Perception is understanding of the world around us. Each one perceives the world in his own unique way and interprets what has been perceived in yet another unique way and interprets what has been perceived in yet another unique way. When we strongly disagree, we simply say “I am sorry, our perceptions appear to be different”.

Abstraction: An abstract is a condensation of something.  When we communicate, we unconsciously resort to ‘abstracting’, i.e., keeping to the essentials. We eliminate what we decide to be superfluous. But the receiver may not be competent enough to understand what we have eliminated. Abstracting is necessary for good and effective communication but it should not be done in certain demanding situations. If done it becomes a barrier.   When you are instructing a lay and illiterate person about cleaning the house, you have to tell literally to remove cobwebs, sweep, dust and mop. Abstracting at this situation may not prove to be useful. The worker may not understand that you want every step and process to be gone through. But when you give the job to an agency, you can simply say, I want the house “thoroughly cleaned”. They share your perception about the job. Good abstracting can remove barriers in communication caused by unnecessary words and details. In a communication process, if the participants have different levels of perception, abstraction will be a barrier to communication.

Slanting:  Slanting is a barrier to communication. A slanted report is judgemental. News reporters are asked to report news and not give them a slant. A small ‘crowd’ or a large crowd’ are generally slanted expressions giving only relative meanings.
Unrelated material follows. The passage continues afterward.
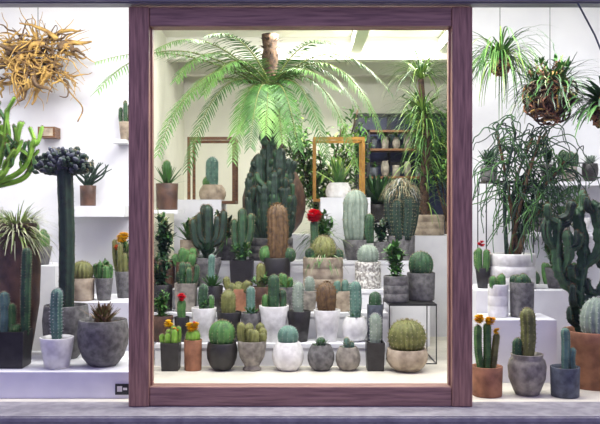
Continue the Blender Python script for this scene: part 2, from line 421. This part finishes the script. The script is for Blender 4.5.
row(4,[
 ('potted_succulent_shrub',163,'cyl',24,28,PBR,[F_bush(28,48,LFD,300,10,5),F_bush(20,56,LF2,160,9,4)]),
 ('potted_clump_cactus',186,'cyl',21,26,PBR,[F_cluster(8,18,9,22,GM,sp=(SPC,.014,4))],-.02),
 ('potted_candelabra_cactus',208,'urn',27,30,PG2,[F_arms(56,10,GV,[(.3,-9,.85,.02),(.3,10,.8,.0),(.5,-5,1.0,.06),(.2,-15,.75,0),(.25,16,.9,0)],sp=(SPB,.018,4)),F_rosette(26,5,LFD,24,.8,.1),F_bush(24,20,LFD,100,8,4)]),
 ('potted_candelabra_cactus',242,'square',25,28,PD,[F_arms(54,9,GD,[(.2,-8,.8,.02),(.3,9,.9,.0)],sp=(SPC,.016,4)),F_bush(24,26,LF2,160,8,4)]),
 ('potted_spiny_cactus',277,'cyl',27,30,PD,[F_col(57,21,BRN,12,(SPB,.022,12)),F_ball(14,15,GM,12,(SPC,.012,4),dx=-11),F_ball(14,13,GD,12,(SPC,.012,4),dx=12)]),
 ('potted_grafted_cactus',323,'drum',40,31,PB,[F_ball(26,24,GO,14,(SPC,.022,9)),F_cluster(5,18,9,30,GD,sp=(SPC,.016,6)),F_col(40,8,GD,7,(SPC,.012,3),dx=-9),F_bloom(-9,44,10,RED,24),F_grass(28,1.6,LF2,90,1,2),F_grass(26,1.4,LFP,40,1,2)],-.03),
 ('potted_globe_cactus',368,'drum',26,26,PTX,[F_ball(22,20,GP,14,(SPW,.012,5))]),
])
row(5,[
 ('potted_leafy_succulent',190,'cyl',20,20,PB,[F_rosette(24,5,LF2,30,.8),F_bush(22,28,LF2,140,8,4)]),
 ('potted_leafy_succulent',226,'cyl',20,22,PG2,[F_bush(32,38,LFD,240,10,4),F_grass(34,2,LF2,50)]),
 ('potted_woolly_cactus',356,'taper',27,20,PG2,[F_col(52,25,GP,14,(SPC,.018,5)),F_col(28,11,GD,8,(SPC,.012,4),dx=13,dy=-.05)]),
 ('potted_leafy_succulent',322,'cyl',24,20,PG2,[F_bush(34,34,LF2,280,10,4),F_grass(36,2,LFD,60),F_grass(32,2,LF3,30)]),
 ('potted_leafy_succulent',382,'cyl',17,18,PG2,[F_bush(24,26,LFD,200,9,4)],.0),
])
def bigcluster(mb,c,s,r):
    for (dx,dy,h,w) in [(-21,0,64,11),(-12,-.05,86,12),(-1,.04,99,13),(9,-.04,92,12),(18,.02,82,12),(-17,.08,76,11),(4,-.1,68,11),(15,-.1,54,10),(-6,-.12,56,10),(22,-.03,46,9),(-22,-.06,44,9)]:
        p=c+V(dx*.45/s,dy*.6,-.01); q=c+V(dx/s,dy,h/s)
        arm(mb,[p,V(p.x*.3+q.x*.7,p.y*.5+q.y*.5,p.z*.75+q.z*.25),q],w/s/2,GV,ribs=6,sp=(SPB,.014,2),amp=.4,lump=.14)
        for k in range(6):
            z=p.lerp(q,U(.35,.95)); e=z+V(U(-1,1)*8/s,U(-.06,0),U(8,16)/s); arm(mb,[z,z.lerp(e,.5)+V((e.x-z.x)*.3,0,0),e],w/s/3.4,R.choice([GV,GD]),ribs=5,sp=(SPB,.01,2))
potted('potted_cluster_cactus',271,2.3,.883,'drum',44,22,PG2,[bigcluster])
def oldman(mb,c,s,r):
    for (dx,dy,h,w) in [(0,0,58,17),(-10,-.02,50,13),(11,0,52,14),(-5,-.09,38,12),(6,-.09,42,12)]:
        arm(mb,[c+V(dx*.6/s,dy,-.01),c+V(dx/s,dy,h*.5/s),c+V(dx*1.0/s,dy,h/s)],w/s/2,GV,ribs=9,sp=(SPC,.02,5))
    for i in range(620):
        a=U(0,6.28); t=math.sqrt(U(0,1)); p=c+V(math.cos(a)*15*t/s,math.sin(a)*.13*t,(59-16*t*t+U(-2,1))/s)
        ribbon(mb,p,V(math.cos(a)*.7,math.sin(a)*.7,U(.1,.5)),U(5,16)/s,.005,3.8,R.choice([SPC,LFP,GV,SPW,GV,SPB]),n=4)
potted('potted_old_man_cactus',401,2.3,.883,'cyl',28,24,PG2,[oldman])

# cycad
mb=MB(); c=V(X(274,2.82),2.82,1.101); pot(mb,c,.31,.60,'round',PBR)
C=PT(270,88,2.82)
n=26
P=[V(c.x+(C.x-c.x)*i/n,c.y,c.z+.5+(C.z-c.z-.5)*i/n) for i in range(n+1)]
tube(mb,P,[.10+(.016 if i%2 else 0)-.02*i/n for i in range(n+1)],TRUNK,seg=16)
for i in range(300):
    a=U(0,6.28); k=U(0,1); p=P[int(k*n)]; ribbon(mb,p+V(math.cos(a),math.sin(a),0)*.1,V(math.cos(a),math.sin(a),1.2),.06,.02,0,TRUNK,n=2)
for (cx,cy,tx,ty,ty_) in [(165,12,98,90,1.3),(180,34,96,62,1.3),(205,16,156,50,1.8),(190,48,158,154,1.75),(215,48,188,168,2.0),(222,36,172,116,1.9),
   (245,62,233,160,2.2),(340,18,382,136,2.2),(325,40,356,168,2.3),(335,16,392,94,2.4),(305,52,326,158,2.2),(300,28,336,44,2.2),(245,22,205,36,2.2),
   (285,64,298,148,2.05),(212,22,176,80,1.9),(318,32,362,114,2.5),(235,30,204,94,2.1),
   (258,66,250,146,2.1),(290,47,340,90,2.2),(268,74,266,134,2.1),(276,72,282,142,2.15),(264,70,240,132,2.2)]:
    frond(mb,C+V(U(-.03,.03),U(-.03,.03),-.02),PT(cx,cy,(2.82+ty_)/2),PT(tx,ty,ty_),.19,56,R.choice([LF,LF,LF,LF2]))
mb.build('potted_cycad_palm',c)
mb=MB(); n=40; P=[V(X(270,3.35),3.35,.121+3.05*i/n) for i in range(n+1)]
tube(mb,P,[.08+.012*math.sin(i*2.1) for i in range(n+1)],TRUNK,seg=16)
for i in range(500):
    a=U(0,6.28);k=R.randrange(n); ribbon(mb,P[k]+V(math.cos(a),math.sin(a),0)*.08,V(math.cos(a),math.sin(a),.8),.07,.02,1,TRUNK,n=3)
mb.build('palm_tree_trunk',P[0])

def dispbox(px0,px1,pz0,pz1,y,m,fns,pm,pw,ph,t=.028):
    root=MB(); a,b=X(px0,y),X(px1,y); z0=Z(pz0,y)+.001; z1=Z(pz1,y); y0=2.68;y1=3.08
    for x in (a,b-t):
        for yy in (y0,y1-t): root.box((x,yy,z0),(x+t,yy+t,z1),m)
    for z in (z0,z1-t):
        for yy in (y0,y1-t): root.box((a+t,yy,z),(b-t,yy+t,z+t),m)
        for x in (a,b-t): root.box((x,y0+t,z),(x+t,y1-t,z+t),m)
    root.box((a+.003,y0+.003,z0),(b-.003,y1-.003,z0+.008),m)
    root.build('display_case',V(a,y0,z0))
    potted('potted_display_cactus',(px0+px1)/2,(y0+y1)/2,z0+.008,'round',pw,ph,pm,fns)
dispbox(189,236,204,138,2.8,BWOOD,[F_col(30,13,GB,9,(SPW,.015,5)),F_ball(10,10,GM,dx=-5)],PB,27,18)
dispbox(313,364,202,138,2.8,GOLD,[F_rosette(34,5,LF3,24,1.2,.1),F_rosette(28,5,LF2,24,1.2,.1),F_col(24,10,GM,8)],PW,26,18)

def yucca(mb,c,s,r):
    tr=[c+V(0,0,-.02),c+V(-.02,0,.35),c+V(.01,0,.75),c+V(-.03,0,1.02)]
    P=smooth(tr,8); tube(mb,P,[.045-.012*i/len(P)+.004*(i%2) for i in range(len(P))],TRUNK,seg=10)
    for i in range(300):
        a=U(0,6.28);k=U(0,1); p=P[int(k**.5*(len(P)-1))]; ribbon(mb,p,V(math.cos(a),math.sin(a),U(.1,1.8)),U(.3,.55),.014,U(1.5,3.2),R.choice([LF2,LF3,LF,LF2]),n=8)
    tube(mb,[P[-1],P[-1]+V(-.02,0,.35)],[.035,.03],TRUNK,seg=9)
    for q in (P[-1],P[-1]+V(-.02,0,.35)):
        for i in range(150):
            a=U(0,6.28); ribbon(mb,q,V(math.cos(a),math.sin(a)*.7,U(.3,2)),U(.3,.6),.012,U(1,3),R.choice([LF3,LF2]),n=8)
potted('potted_yucca',426,2.95,Z(235,3),'drum',36,20,PB,[yucca])
potted('potted_agave',378,4.0,1.2,'taper',28,18,PD,[F_rosette(40,8,LFD,44,.8),F_rosette(38,6,LF2,20,.8)])
boxobj('display_plinth',(X(378,4.0)-.25,3.75,.12),(X(378,4.0)+.25,4.25,1.2),WHITE)
def tree(mb,c,s,r):
    for i in range(11):
        a=U(0,6.28); e=c+V(math.cos(a)*.42,math.sin(a)*.25,U(.9,1.6)); P=smooth([c,c.lerp(e,.5)+V(U(-.05,.05),0,.1),e],6)
        tube(mb,P,[.009]*len(P),TRUNK,seg=5)
        for j in range(230):
            p=P[int(U(.35,1)*(len(P)-1))]+V(U(-1,1),U(-1,1),U(-1,1))*.13; ribbon(mb,p,V(U(-1,1),U(-1,1),U(-.6,.6)),U(.05,.11),.04,.6,R.choice([LF2,LF3,LF,LF2]),n=3)
potted('potted_ficus_tree',325,3.8,.12,'taper',42,34,PG,[lambda mb,c,s,r: tree(mb,c+V(0,0,.55),s,r),lambda mb,c,s,r: tube(mb,[c+V(0,0,-.02),c+V(.01,0,.3),c+V(0,0,.57)],[.03,.028,.025],TRUNK)])
potted('potted_ficus_tree',447,4.4,.12,'taper',36,30,PG,[lambda mb,c,s,r: tree(mb,c+V(0,0,.75),s,r),lambda mb,c,s,r: tube(mb,[c+V(0,0,-.02),c+V(.01,0,.4),c+V(0,0,.77)],[.03,.028,.025],TRUNK)])

zs=Z(210,2.2); boxobj('wall_shelf',(WX+.002,2.05,zs-.03),(-1.08,2.5,zs),WHITE)
potted('potted_spiky_succulent',167,2.2,zs,'cyl',22,26,PBR,[F_rosette(26,4,LF2,30,1.1,.1),F_col(26,8,GM)])

def wirestand(name,xa,xb,ya,yb,z0,z1,t=.008,top=True):
    mb=MB()
    for x in (xa,xb-t):
        for y in (ya,yb-t): mb.box((x,y,z0),(x+t,y+t,z1),BLACK)
    for z in (z0,z1-t):
        for y in (ya,yb-t): mb.box((xa+t,y,z),(xb-t,y+t,z+t),BLACK)
        for x in (xa,xb-t): mb.box((x,ya+t,z),(x+t,yb-t,z+t),BLACK)
    if top: mb.box((xa,ya,z1),(xb,yb,z1+.006),BLACK)
    mb.build(name,V(xa,ya,z0))
zw=.588
wirestand('wire_plant_stand',X(389,1.3),X(437,1.3),1.3,1.78,.121,zw)
potted('potted_succulent_shrub',396,1.45,zw+.006,'drum',25,26,PG2,[F_bush(36,38,LF2,340,9,5,10)])
potted('potted_globe_cactus',421,1.6,zw+.006,'cyl',28,27,PG2,[F_ball(25,24,GD,14,(SPC,.014,5))])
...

Instead, if you say a gathering of about five thousand people you avoid slanting. Communication should also be unaffected by inferences and assumptions. Most inferences and all assumptions are highly subjective. They tend to become barriers if they form the basis of a message or information.

{ 4 comments… add one }
  • chayambuka munyaradzi October 15, 2011, 1:37 am

    its seems to be unclear

  • kasmil mkalawa January 30, 2016, 9:33 pm

    How does perception is a barrier to effective communication?

  • Lee Einer August 30, 2016, 7:24 pm

    Perception per se is not the barrier.

    it is the “perception of reality,” to which the author refers, and that may not be the most concise way to describe the phenomenon.

    Everyone has an assumptive base, a “world view,” which acts both as a filter of and an interpreter of perception.

    Information which is incongruent to the assumptive base tends to be rejected or reframed in such a way as to avoid conflicting with it and thus preserve the reader’s world view.

    Of course, the rational thing to do would be to modify our assumptive base when new information shows some part of it to be inaccurate, but as a rule we do this grudgingly if at all.

  • Richard November 3, 2016, 1:48 am

    It seems to be unclear as I’m looking for a solid definition. However, thanks for the definition by the way.